Thank you, Danica, for allowing us the privilege of publishing such a remarkable piece of work.

“I’m a frequent reader of the Vision Paper and the inspiring stories that Robert Kirwan publishes, and enjoy writing myself. As I read his story entitled Grandpa’s Girl I thought a lot about my own grandfather. But of course I also think of the grave situated right beside it. Jesse Tremblay, my cousin who unfortunately had to leave the world at the young age of one. Although I couldn’t possibly have known him, I miss him and wish he could be here with us. Seeing the story Robert Kirwan had published about those wonderful girls and thinking of my own family and my personal thoughts on life, I, myself, wrote a story to hopefully inspire others the way I have been inspired.” Danica Tremblay Dhinel

Thank You Jesse. 
You Will Be In My Heart Forever.

By Danica Tremblay Dhinel  

Every year on my grandfather’s birthday I visit the cemetery in his home town and put flowers on his grave. I stay with him for a while telling him stories of my life and the exciting news that happened over the year. And every year as I sit there speaking into the ground I always notice the tombstone placed right next to it. It was my cousin’s, Jesse. On one particular day I sat there in front of his grave and read the black and white marble, as I’ve done before, only this time something hit me inside. The stone read:  

“In loving memory of

Jesse Tremblay

A wonderful son

and grandson.

April 23rd, 1989 - September 22nd, 1990

You are not forgotten”  

            As I finished reading tears began to fill my eyes. I fell to my knees and cried for what seemed like hours. I had already known for years that my cousin had died at the age of one, as I was two at the time.
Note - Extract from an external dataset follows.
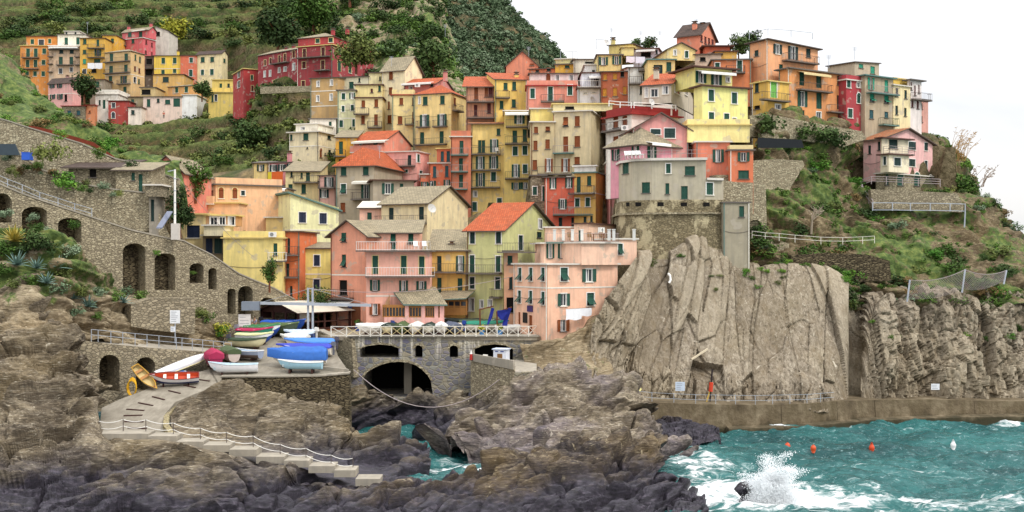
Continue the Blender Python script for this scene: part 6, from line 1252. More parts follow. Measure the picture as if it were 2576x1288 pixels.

I cried for little Jesse, I cried for his mother and father, and all of those in his family that have been left behind. I had never really been able to get to know him, as much as we were inseparable as young children, and I will never know him, but for some reason, as I sat there in front of his grave the world seemed to be a little darker. I became appalled that this little boy only a year old was taken from the world so soon. He wasn’t even given the chance at living life. Then it occurred to me how much the world takes life for granted. How everyone never seems satisfied enough with what they have. No one seems to understand that we have all been given something greater then anything in the world, our lives and a chance to live a life that is our own. Jesse will never grow up to go through puberty, he’ll never get a chance to learn how to shave, or go on his first date. He’ll never have the chance to get into a fight with his parents or stand up for himself in a fight at school. He’ll never be able to make decisions, good or bad. He’ll never go to college or university and he’ll never get to laugh and play and love and he’ll never ever get hurt and he will never overcome fears or challenges. Jesse will never get to meet his two sisters and brother who miss him and love him dearly even if he was lost before they we’re born. Jesse wasn’t even given a chance and yet we all walk around day and night taking our very breath for granted. We complain about the small things and ignore the important things in life.

            I wiped away my tears, smiled and whispered under my breath “Thank you Jesse.”

            Every year on my grandfather’s birthday I visit the cemetery in his home town and put flowers on his grave. I stay with him for a while telling him stories of my life and the exciting news that happened over the year. I also never forget to bring an extra bunch of flowers and place them on the grave right next to it, my cousin’s, a boy who, although wasn’t given a chance and I unfortunately could never get to know, showed me that I still had a chance. He showed me how to live. He showed me that if I just slow down and take the time to breathe, life does seem all that much more beautiful.

Jesse was my best friend when I was two and even if he did pass away so young, he will be my best friend forever, and forever he remains in my heart. I will never forget him and the lesson of life he taught me.